The following two articles on Wisconsin regiments that include local companies are from the
February 13, 1864, issue of The Prescott Journal.  We know, from Edwin Levings’ January 26, 1864, letter that the 12th Infantry was not coming home on furlough, but the people of the St. Croix Valley did not yet know that.

The 12th Regiment.

The 12th Regiment has mainly re-enlisted, and Co. A. was expected home on furlough, but it appears they have joined an expedition down the Mississippi under Gen. Sherman [William T. Sherman].

The State Journal says: “The 12th expected to return as a veteran regiment re-enlisted, for a thirty days furlough, but by some mistake their re-enlistment papers were not completed until after the order to join this expedition was received.  They will therefore not return until the expedition has been completed.”

The Thirtieth Regiment.

We have recently seen a letter from our Member of Congress, stating that this fine regiment should be collected together, and immediately ordered into active service.  Capt. Fulton’s company [David C. Fulton] and another, are in Dacotah Territory, and would have to march through deep snow and intense cold, several hundred miles before they would reach a railroad.  It would be a matter of great difficulty, and extreme hazard to the lives of the soldiers, to undertake to march for their regiment before next May or June, as the spring floods will make the sloughs and small streams quite impassable.

We see no reasonable prospect, therefore, of the Regiment being collected together before the middle of next summer.

It has always appeared to us, that this regiment, nearly 1100 strong, has been kept idle through an influence at Madison that is not creditable to the executive powers that be.  We notice that Gov.
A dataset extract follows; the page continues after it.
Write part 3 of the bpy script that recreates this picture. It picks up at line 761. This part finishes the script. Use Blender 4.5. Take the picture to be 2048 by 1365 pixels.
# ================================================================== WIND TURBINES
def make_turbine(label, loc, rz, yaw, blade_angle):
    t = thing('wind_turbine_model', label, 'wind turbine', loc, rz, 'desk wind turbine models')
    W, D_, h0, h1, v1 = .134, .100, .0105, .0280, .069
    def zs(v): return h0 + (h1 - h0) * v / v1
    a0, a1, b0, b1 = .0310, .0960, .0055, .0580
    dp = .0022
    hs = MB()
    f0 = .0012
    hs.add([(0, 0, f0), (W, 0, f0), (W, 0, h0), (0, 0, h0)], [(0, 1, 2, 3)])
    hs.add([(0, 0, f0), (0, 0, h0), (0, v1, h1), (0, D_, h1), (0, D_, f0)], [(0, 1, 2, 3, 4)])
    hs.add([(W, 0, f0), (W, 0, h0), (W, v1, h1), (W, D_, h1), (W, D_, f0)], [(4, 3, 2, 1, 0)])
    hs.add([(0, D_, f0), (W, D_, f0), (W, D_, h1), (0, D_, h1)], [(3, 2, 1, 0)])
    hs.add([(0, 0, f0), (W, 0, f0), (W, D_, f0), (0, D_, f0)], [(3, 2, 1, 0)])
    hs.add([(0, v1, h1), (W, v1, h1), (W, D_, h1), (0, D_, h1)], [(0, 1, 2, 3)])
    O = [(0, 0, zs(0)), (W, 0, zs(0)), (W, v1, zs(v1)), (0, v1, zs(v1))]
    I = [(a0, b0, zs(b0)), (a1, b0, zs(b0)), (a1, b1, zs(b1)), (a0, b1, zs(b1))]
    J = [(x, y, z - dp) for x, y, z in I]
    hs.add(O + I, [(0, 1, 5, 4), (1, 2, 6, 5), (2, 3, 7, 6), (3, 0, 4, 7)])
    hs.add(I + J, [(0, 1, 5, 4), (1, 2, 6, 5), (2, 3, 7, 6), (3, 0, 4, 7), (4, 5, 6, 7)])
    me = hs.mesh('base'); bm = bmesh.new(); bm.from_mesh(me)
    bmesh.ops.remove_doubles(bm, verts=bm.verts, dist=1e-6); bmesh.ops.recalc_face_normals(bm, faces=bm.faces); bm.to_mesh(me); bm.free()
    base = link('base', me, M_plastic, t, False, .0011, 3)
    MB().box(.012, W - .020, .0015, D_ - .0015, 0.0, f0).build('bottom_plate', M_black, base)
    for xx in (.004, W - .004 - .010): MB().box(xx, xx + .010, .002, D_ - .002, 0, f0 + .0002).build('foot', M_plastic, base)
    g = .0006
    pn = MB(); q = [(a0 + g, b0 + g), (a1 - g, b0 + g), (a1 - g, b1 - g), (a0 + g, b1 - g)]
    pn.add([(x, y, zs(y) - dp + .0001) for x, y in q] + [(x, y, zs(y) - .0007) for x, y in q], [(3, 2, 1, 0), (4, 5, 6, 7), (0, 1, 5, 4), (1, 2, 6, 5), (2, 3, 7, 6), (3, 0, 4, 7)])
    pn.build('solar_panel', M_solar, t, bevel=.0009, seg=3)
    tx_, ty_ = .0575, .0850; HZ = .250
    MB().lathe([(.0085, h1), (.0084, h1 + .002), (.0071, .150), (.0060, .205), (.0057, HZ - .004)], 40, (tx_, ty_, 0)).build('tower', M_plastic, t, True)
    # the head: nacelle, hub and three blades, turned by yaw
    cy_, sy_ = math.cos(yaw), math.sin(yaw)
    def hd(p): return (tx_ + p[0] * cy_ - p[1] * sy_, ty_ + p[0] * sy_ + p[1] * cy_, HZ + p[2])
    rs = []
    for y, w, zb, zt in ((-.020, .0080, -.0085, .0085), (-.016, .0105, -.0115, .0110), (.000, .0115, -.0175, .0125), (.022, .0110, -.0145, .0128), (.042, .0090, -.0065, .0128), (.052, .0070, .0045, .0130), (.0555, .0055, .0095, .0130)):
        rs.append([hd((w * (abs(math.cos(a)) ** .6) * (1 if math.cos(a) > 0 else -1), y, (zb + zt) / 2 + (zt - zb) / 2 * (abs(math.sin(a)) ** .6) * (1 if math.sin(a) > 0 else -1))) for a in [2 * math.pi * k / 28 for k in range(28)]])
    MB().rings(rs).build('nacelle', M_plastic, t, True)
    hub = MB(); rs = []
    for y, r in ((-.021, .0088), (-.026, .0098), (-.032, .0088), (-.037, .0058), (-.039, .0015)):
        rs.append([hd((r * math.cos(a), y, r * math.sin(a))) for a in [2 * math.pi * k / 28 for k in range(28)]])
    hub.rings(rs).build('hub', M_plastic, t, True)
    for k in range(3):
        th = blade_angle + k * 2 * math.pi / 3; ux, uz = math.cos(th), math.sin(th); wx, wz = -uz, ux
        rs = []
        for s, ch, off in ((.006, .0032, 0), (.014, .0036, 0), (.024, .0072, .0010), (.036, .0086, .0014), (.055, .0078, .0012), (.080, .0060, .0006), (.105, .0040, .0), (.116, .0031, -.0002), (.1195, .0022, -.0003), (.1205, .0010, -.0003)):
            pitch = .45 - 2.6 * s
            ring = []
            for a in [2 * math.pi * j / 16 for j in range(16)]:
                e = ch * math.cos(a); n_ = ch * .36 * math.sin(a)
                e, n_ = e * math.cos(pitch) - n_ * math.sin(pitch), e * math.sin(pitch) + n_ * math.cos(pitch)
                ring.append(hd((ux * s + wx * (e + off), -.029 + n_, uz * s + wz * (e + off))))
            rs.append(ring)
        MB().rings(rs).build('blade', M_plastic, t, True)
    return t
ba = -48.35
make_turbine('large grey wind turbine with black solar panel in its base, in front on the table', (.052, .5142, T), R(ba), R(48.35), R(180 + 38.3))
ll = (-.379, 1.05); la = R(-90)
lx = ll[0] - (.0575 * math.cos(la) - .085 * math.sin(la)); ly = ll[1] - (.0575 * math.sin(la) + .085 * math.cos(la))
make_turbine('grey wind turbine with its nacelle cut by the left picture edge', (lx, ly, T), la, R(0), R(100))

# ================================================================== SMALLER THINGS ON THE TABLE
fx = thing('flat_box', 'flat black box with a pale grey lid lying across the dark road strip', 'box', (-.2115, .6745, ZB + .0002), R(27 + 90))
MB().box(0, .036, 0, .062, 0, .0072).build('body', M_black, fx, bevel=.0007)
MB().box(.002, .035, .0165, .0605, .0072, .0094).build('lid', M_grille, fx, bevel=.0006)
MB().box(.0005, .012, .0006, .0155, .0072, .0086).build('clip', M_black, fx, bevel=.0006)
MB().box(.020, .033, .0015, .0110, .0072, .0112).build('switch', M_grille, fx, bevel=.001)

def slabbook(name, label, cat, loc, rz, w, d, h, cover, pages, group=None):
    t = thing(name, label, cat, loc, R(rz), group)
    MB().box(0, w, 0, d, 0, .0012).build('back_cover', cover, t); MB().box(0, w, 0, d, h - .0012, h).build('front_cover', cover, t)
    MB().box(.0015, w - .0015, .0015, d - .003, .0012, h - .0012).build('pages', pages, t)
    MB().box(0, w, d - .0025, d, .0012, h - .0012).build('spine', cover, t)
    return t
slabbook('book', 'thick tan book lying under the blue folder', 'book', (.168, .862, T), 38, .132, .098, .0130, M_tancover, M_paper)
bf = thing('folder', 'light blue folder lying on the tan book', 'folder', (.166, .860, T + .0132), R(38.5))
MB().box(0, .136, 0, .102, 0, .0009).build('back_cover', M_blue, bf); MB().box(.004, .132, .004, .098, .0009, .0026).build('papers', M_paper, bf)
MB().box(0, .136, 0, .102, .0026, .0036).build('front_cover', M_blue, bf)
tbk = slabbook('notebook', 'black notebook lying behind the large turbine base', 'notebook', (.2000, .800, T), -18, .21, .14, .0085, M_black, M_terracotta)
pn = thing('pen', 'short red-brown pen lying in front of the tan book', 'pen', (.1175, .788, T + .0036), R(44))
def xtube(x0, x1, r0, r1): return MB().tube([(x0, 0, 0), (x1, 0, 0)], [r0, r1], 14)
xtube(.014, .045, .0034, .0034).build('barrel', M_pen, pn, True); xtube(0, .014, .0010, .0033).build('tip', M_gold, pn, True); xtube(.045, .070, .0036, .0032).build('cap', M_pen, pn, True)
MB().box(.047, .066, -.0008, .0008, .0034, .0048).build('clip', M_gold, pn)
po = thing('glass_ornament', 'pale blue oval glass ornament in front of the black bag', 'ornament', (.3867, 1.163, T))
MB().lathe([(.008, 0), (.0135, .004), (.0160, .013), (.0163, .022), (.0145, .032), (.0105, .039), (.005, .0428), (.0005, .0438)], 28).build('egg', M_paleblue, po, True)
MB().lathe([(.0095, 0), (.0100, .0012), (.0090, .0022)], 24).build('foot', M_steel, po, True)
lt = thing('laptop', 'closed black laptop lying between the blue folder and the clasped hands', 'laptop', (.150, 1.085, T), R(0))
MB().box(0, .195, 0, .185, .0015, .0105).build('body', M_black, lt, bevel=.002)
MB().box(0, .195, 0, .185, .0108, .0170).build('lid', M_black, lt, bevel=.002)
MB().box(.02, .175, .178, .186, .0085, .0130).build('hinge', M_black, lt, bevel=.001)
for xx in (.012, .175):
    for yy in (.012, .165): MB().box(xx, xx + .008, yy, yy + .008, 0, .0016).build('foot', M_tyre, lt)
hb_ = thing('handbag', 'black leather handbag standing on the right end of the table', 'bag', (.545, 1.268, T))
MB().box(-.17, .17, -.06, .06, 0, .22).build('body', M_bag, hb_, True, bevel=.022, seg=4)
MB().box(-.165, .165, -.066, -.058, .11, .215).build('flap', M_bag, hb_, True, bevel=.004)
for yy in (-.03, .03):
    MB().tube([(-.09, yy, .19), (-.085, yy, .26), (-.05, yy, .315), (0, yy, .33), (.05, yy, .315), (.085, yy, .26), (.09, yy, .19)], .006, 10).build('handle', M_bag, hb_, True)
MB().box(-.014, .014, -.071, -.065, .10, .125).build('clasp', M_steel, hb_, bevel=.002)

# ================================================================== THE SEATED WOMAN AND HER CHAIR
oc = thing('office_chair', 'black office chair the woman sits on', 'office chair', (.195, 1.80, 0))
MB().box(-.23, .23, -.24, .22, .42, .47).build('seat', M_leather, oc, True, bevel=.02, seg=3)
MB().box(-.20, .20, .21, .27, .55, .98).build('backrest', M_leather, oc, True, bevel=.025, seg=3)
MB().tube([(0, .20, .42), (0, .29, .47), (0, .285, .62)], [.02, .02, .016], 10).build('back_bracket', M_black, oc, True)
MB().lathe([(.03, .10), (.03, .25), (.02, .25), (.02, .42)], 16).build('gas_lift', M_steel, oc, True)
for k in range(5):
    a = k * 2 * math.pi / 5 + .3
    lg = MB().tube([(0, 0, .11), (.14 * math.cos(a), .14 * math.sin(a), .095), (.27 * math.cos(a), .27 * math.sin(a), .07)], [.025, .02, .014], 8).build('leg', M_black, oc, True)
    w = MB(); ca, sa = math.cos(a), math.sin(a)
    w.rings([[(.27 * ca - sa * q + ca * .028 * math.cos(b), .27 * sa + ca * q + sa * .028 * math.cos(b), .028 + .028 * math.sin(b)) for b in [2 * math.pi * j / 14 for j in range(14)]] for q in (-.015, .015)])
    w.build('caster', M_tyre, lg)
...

Lewis [Lewis] has inaugurated several new reforms, and we hope that he will take this matter in hand, and send this regiment, or at least what there is left of it in the State, to the front.  Officers and privates are all desirous of going where they can be of some service.  It is a pity and a shame that so fine a body of men, so well drilled, and offcered [sic], should not have an opportunity to earn for the government even the rations they consume.—Hudson North Star

The Star, we thing [sic: think] is unjust in its criticism on the State authorities, as the 30th has done much useful service, and the Governor had little or nothing to do in retaining the Regiment in the State.

At the same time, we hope the 30th may be ordered into active service, which we know they generally desire.